Bailey is also investigating a St. Louis transgender center, which Planned Parenthood filed a lawsuit against on Friday, March 31.

All of this is happening while two bills make its way through the capital. 

Robert Fischer, the director of communications at PROMO, said they won't stop fighting though.

"There are various attacks against the trans community and somewhere, somehow someone thought transgender issues, that’s the wedge issue that we need to really focus on and drive home and that’s where it’s happened," he said.

Fischer can only describe his feelings in one way right now.

"It's tough. The short answer is it's really tough," he said.

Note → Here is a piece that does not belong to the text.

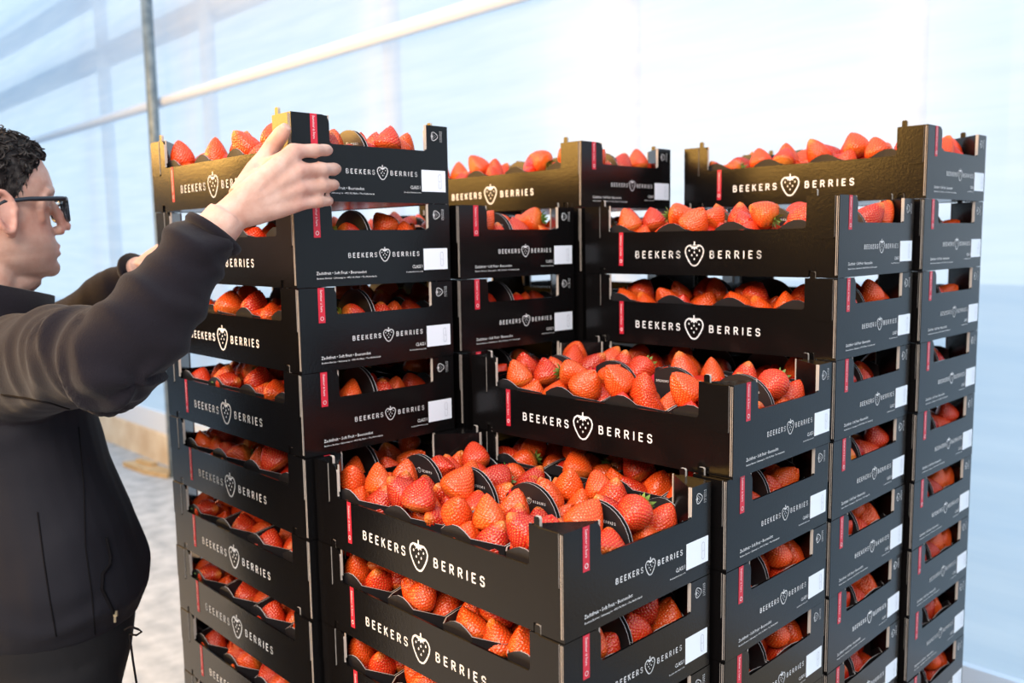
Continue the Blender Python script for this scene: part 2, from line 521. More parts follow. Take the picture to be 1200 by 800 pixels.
font_text(b, 'CLASS I', 0.0650, 0.0850, 0.0225, pe, height=0.0052)
ME['fine_3'] = b.mesh('class_print', M['print']); b = MB()
font_text(b, 'beekersberries.com', 0.0530, 0.0860, 0.0160, pe, height=0.0022)
ME['fine_4'] = b.mesh('web_line', M['print'])
b = MB(); b.box(L / 2, L / 2 + 0.0006, 0.0885, 0.1375, 0.0190, 0.0535); ME['sticker'] = b.mesh('paper_sticker', M['sticker'])
b = MB()
pk = lambda u, v: (L / 2 + 0.0010, u, v)
stroke(b, [(0.1255 + 0.0030 * math.cos(a), 0.0360 + (0.0085 if math.sin(a) > 0 else -0.0085) + 0.0030 * math.sin(a)) for a in [q * math.pi / 6 for q in range(12)]], 0.0005, pk, True)
font_text(b, 'NL', 0.1240, 0.1272, 0.0350, pk, height=0.0016)
ME['sticker_ink'] = b.mesh('sticker_mark', M['ink'])
b = MB(); strawberry_icon(b, 0.1160, 0.1080, 0.0150, pe, math.radians(90))
b2 = MB(); word(b2, 'BEEKERS', 0, 0.0165, 0, 0.0017, lambda u, v: (L / 2 + 0.0004, 0.1272 + v, 0.1165 - u)); word(b2, 'BERRIES', 0, 0.0165, 0, 0.0017, lambda u, v: (L / 2 + 0.0004, 0.1302 + v, 0.1165 - u))
i = len(b.v); b.v += b2.v; b.f += [tuple(i + k for k in q) for q in b2.f]; b.m += b2.m
ME['corner_mark'] = b.mesh('corner_mark', M['print'])

def make_crate(loc, rz, label, prints=True):
    root = bpy.data.objects.new('fruit_crate', None)
    COL.objects.link(root)
    root.empty_display_size = 0.05
    root.location, root.rotation_euler = loc, (0, 0, rz)
    tag(root, label, 'crate', 'black strawberry crates stacked on the pallet')
    link('base', ME['base'], root)
    for r in (0.0, math.pi):
        p = link('long_panel', ME['long_panel'], root, rz=r)
        e = link('end_panel', ME['end_panel'], root, rz=r)
        link('corner_post', ME['post_a'], root, rz=r)
        link('corner_post', ME['post_b'], root, rz=r)
        link('tab', ME['tab_l'], p); link('tab', ME['tab_r'], p)
        if r == 0.0 and prints:
            link('folded_flap', ME['flap_l'], p); link('folded_flap', ME['flap_r'], p); link('fold_edge', ME['fold_edge'], p)
            link('logo_print', ME['logo_l'], p); link('red_stripe', ME['stripe_l'], p); link('stripe_lettering', ME['stripe_text_l'], p)
            link('logo_print', ME['logo_e'], e); link('red_stripe', ME['stripe_e'], e); link('stripe_lettering', ME['stripe_text_e'], e)
            link('product_line', ME['fine_1'], e); link('address_line', ME['fine_2'], e); link('class_print', ME['fine_3'], e); link('web_line', ME['fine_4'], e); link('corner_mark', ME['corner_mark'], e)
            s = link('paper_sticker', ME['sticker'], e); link('sticker_mark', ME['sticker_ink'], e)
    return root

PY, GX = 0.304, 0.0163
STACK = {  # centre x, centre y, turn in degrees, top level, lowest level in view, phrase
    'A': (0.25 - 0.0125, 0.1440 + 0.0055, 0.3, 0, -4, 'the nearest, lowest stack'),
    'B': (0.25, 0.1440 + PY + 0.0045, 0.3, 1, -4, 'the stack just behind the nearest one'),
    'C': (0.25 + 0.0005, 0.1440 + 2 * PY - 0.0025, 0.7, 3, -4, 'the third stack along the right side'),
    'D': (0.25 + 0.0105, 0.1440 + 3 * PY, 0.0, 4, -5, 'the farthest stack on the right'),
    'E': (-0.25 - GX + 0.001, 0.1440 - 0.0055, -0.6, 4, -5, 'the left stack beside the man'),
    'F': (-0.25 - GX - 0.003, 0.1440 + PY + 0.001, -0.1, 3, 1, 'the second stack of the left row'),
    'G': (-0.25 - GX + 0.0026, 0.1440 + 2 * PY + 0.0015, 0.3, 4, 3, 'the third stack of the left row'),
    'H': (-0.25 - GX, 0.1440 + 3 * PY + 0.002, 0.0, 3, 3, 'the rearmost stack of the left row'),
}
ORD = ['top', 'second', 'third', 'fourth', 'fifth', 'sixth', 'seventh', 'eighth', 'ninth', 'tenth', 'eleventh', 'twelfth', 'thirteenth']
JIT = {('B', 1): (0.003, 0.001, 1.1), ('E', 4): (-0.002, -0.001, 0.3)}
TOPLABEL = {
    'A': 'open black strawberry crate topping the nearest, lowest stack, full of berries',
    'B': 'open black strawberry crate topping the stack just behind the nearest one',
    'C': 'open black strawberry crate topping the third stack along the right side',
    'D': 'black strawberry crate topping the farthest right stack, bronze light on its long side',
    'E': 'black strawberry crate gripped by the man at its corner, topping the left stack',
    'F': 'black strawberry crate topping the second stack of the left row, under a bronze-lit crate',
    'G': 'bronze-lit black strawberry crate topping the third stack of the left row',
    'H': 'black strawberry crate topping the rearmost stack of the left row',
}
CR = {}
for s, (cx, cy, deg, top, low, ph) in STACK.items():
    jr = random.Random(ord(s))
    for lv in range(-8, top + 1):
        dx, dy, dr = JIT.get((s, lv), (jr.uniform(-.0008, .0008), jr.uniform(-.0008, .0008), jr.uniform(-.15, .15)))
        n = top - lv
        lab = TOPLABEL[s] if n == 0 else '%s black strawberry crate from the top of %s' % (ORD[n], ph)
        CR[s, lv] = make_crate((cx + dx, cy + dy, Z0 + lv * H), math.radians(deg + dr), lab, lv >= low)

# ------------------------------------------------------------------ pallet
pal = bpy.data.objects.new('wooden_pallet', None); COL.objects.link(pal)
pal.location = (-0.008, 0.60, 0)
tag(pal, 'wooden pallet on the concrete floor under all the crate stacks', 'pallet')
b = MB(); b.box(-0.53, 0.53, -0.06, 0.06, 0.122, 0.144); me = b.mesh('deck_board', M['wood'])
for k in range(7): link('deck_board', me, pal, (0, -0.56 + k * 1.12 / 6, 0))
b = MB(); b.box(-0.05, 0.05, -0.62, 0.62, 0.1, 0.122); b2 = MB(); b2.box(-0.05, 0.05, -0.62, 0.62, 0, 0.022); b3 = MB(); b3.box(-0.05, 0.05, -0.07, 0.07, 0.022, 0.1)
m1, m2, m3 = b.mesh('stringer_board', M['wood']), b2.mesh('skid_board', M['wood']), b3.mesh('block', M['wood'])
for x in (-0.48, 0, 0.48):
    link('stringer_board', m1, pal, (x, 0, 0)); link('skid_board', m2, pal, (x, 0, 0))
    for y in (-0.55, 0, 0.55): link('block', m3, pal, (x, y, 0))

# ------------------------------------------------------------------ punnets
PW, PD = 0.1165, 0.1350           # punnet width along the crate, depth across it
PX = [(k - 1.5) * 0.1190 for k in range(4)]
def punnet_meshes():
    c = 0.030
    t = 0.0012
    hx, hy = PW / 2, PD / 2
    ring = [(-hx + c, -hy), (hx - c, -hy), (hx, -hy + c), (hx, hy - 0.004), (hx - 0.004, hy), (-hx + 0.004, hy), (-hx, hy - 0.004), (-hx, -hy + c)]
    mb = MB()
    # wall height along the ring: low bowed front, sagging sides, back left to the tall card
    def hgt(x, y):
        if y < -hy + 0.001: return 0.074
        if abs(x) > hx - 0.001: return 0.064
        return 0.066
    pts = []
    n = len(ring)
    for k in range(n):
        (x0, y0), (x1, y1) = ring[k], ring[(k + 1) % n]
        m = 5 if math.hypot(x1 - x0, y1 - y0) > 0.03 else 2
        for q in range(m):
            f = q / m
            x, y = x0 + (x1 - x0) * f, y0 + (y1 - y0) * f
            h = hgt(x0, y0) * (1 - f) + hgt(x1, y1) * f
            if k == 0: h += 0.011 * math.sin(math.pi * f)
            elif abs(x0 - x1) < 1e-6: h += 0.007 * math.sin(math.pi * f)
            pts.append((x, y, h))
    sc = 0.86
    i = len(mb.v); N = len(pts)
    for x, y, h in pts: mb.v.append((x * sc, y * sc, 0.0))
    for x, y, h in pts: mb.v.append((x, y, h))
    for x, y, h in pts: mb.v.append((x * (1 - t / 0.05), y * (1 - t / 0.05), h))
    for x, y, h in pts: mb.v.append((x * sc * 0.97, y * sc * 0.97, 0.002))
    for k in range(N):
        k2 = (k + 1) % N
        mb.f += [(i + k, i + k2, i + N + k2, i + N + k), (i + N + k, i + N + k2, i + 2 * N + k2, i + 2 * N + k), (i + 2 * N + k, i + 2 * N + k2, i + 3 * N + k2, i + 3 * N + k)]
        mb.m += [0, 1, 0]
    mb.f += [tuple(i + k for k in reversed(range(N))), tuple(i + 3 * N + k for k in range(N))]; mb.m += [0, 0]
    tray = mb.mesh('tray', [M['punnet'], M['rim']])
    # tall rounded card at the back
    mb = MB()
    w = 0.053
    o = [(-w, 0.010), (w, 0.010), (w, 0.058)] + [(w * math.cos(a), 0.058 + 0.053 * math.sin(a)) for a in [math.pi * q / 16 for q in range(1, 16)]] + [(-w, 0.058)]
    mb.prism(o, lambda u, v, d: (u, hy - 0.0022 + d, v), 0.0010, 0, lambda p, q: 1 if p[1] > 0.05 else 0)
    arch = mb.mesh('rounded_card', [M['punnet'], M['rim']])
    fa = lambda u, v: (u, hy - 0.0026, v)
    mb = MB(); word(mb, 'BEEKERS', -0.030, -0.0075, 0.086, 0.0030, fa); word(mb, 'BERRIES', 0.0075, 0.030, 0.086, 0.0030, fa); strawberry_icon(mb, 0, 0.0875, 0.0095, fa)
    pr = mb.mesh('card_print', M['print'])
    mb = MB(); mb.poly([fa(-0.0400, 0.070), fa(-0.0345, 0.070), fa(-0.0345, 0.0975), fa(-0.0400, 0.0930)])
    st = mb.mesh('card_stripe', M['red'])
    return tray, arch, pr, st
PTRAY, PARCH, PPRINT, PSTRIPE = punnet_meshes()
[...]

Fischer is with PROMO, Missouri's LGBTQ+ public policy and advocacy organization. 

The group has been fighting in Jefferson City against Senate Bill 49 and Senate Bill 39.

Fischer said these bills against transgender youth are starting to make families rethink where they are living.

"We’re hearing from parents of trans kids who are having conversations that they’re thinking about leaving the state. They don’t want to upend their child’s life here in Missouri, but they may have to because if the state legislature continues the way it’s going, they may not have any resources here," he said.

Senate Bill 49 would stop healthcare providers and doctors from providing gender transition procedures to any minor. 

Co-sponsors of the bill, like Sen. Holly Thompson-Rehder (R-Sikeston), called these procedures an "experiment."

"The outcome is not the same every time, so it hasn't been done enough that it's consistent," she said.

Reverend Mike Angell at Holy Communion Episcopal Church in University City has queer and trans youth members in his congregation.

"I find it really unfortunate. It does seem like some members of the Senate are targeting trans youth for political reasons and they are blocking access to needed healthcare. We had doctors and endocrinologists and really experts in the field testify why this is lifesaving healthcare and the Senate chose to prioritize politics over healthcare," he said.

Angell, along with 300 other clergy, published a signed letter in the Jefferson City paper opposing the legislation. 

"We don’t support this legislation. We don’t think this is the right thing for Missouri and we want our legislature to focus on real problems," he said.

While the fight is far from over, Angell is calling on more Christians to speak up and support the trans community.

"I think it’s really important that more Christians who are affirming of LGBTQ+ people and particularly the trans community speak up. The Christian voice is being represented as a voice of exclusion, of prejudice, of hate and more of us need to continue to show up in these hearings and show up for our trans siblings. Let it be known that the Christian faith is not about hate," he said.

Fischer said there is a positive in all of this, since education is happening, and it could lead to more acceptance. 

"There is continuously growing support for trans Missourians across both sides of the aisle too. With these bills really becomes education but also eventually it will come acceptance of who these people are and the fact that they just want to live their lives," he said.

PROMO will go back to Jefferson City for a public hearing when these bills are discussed in the House.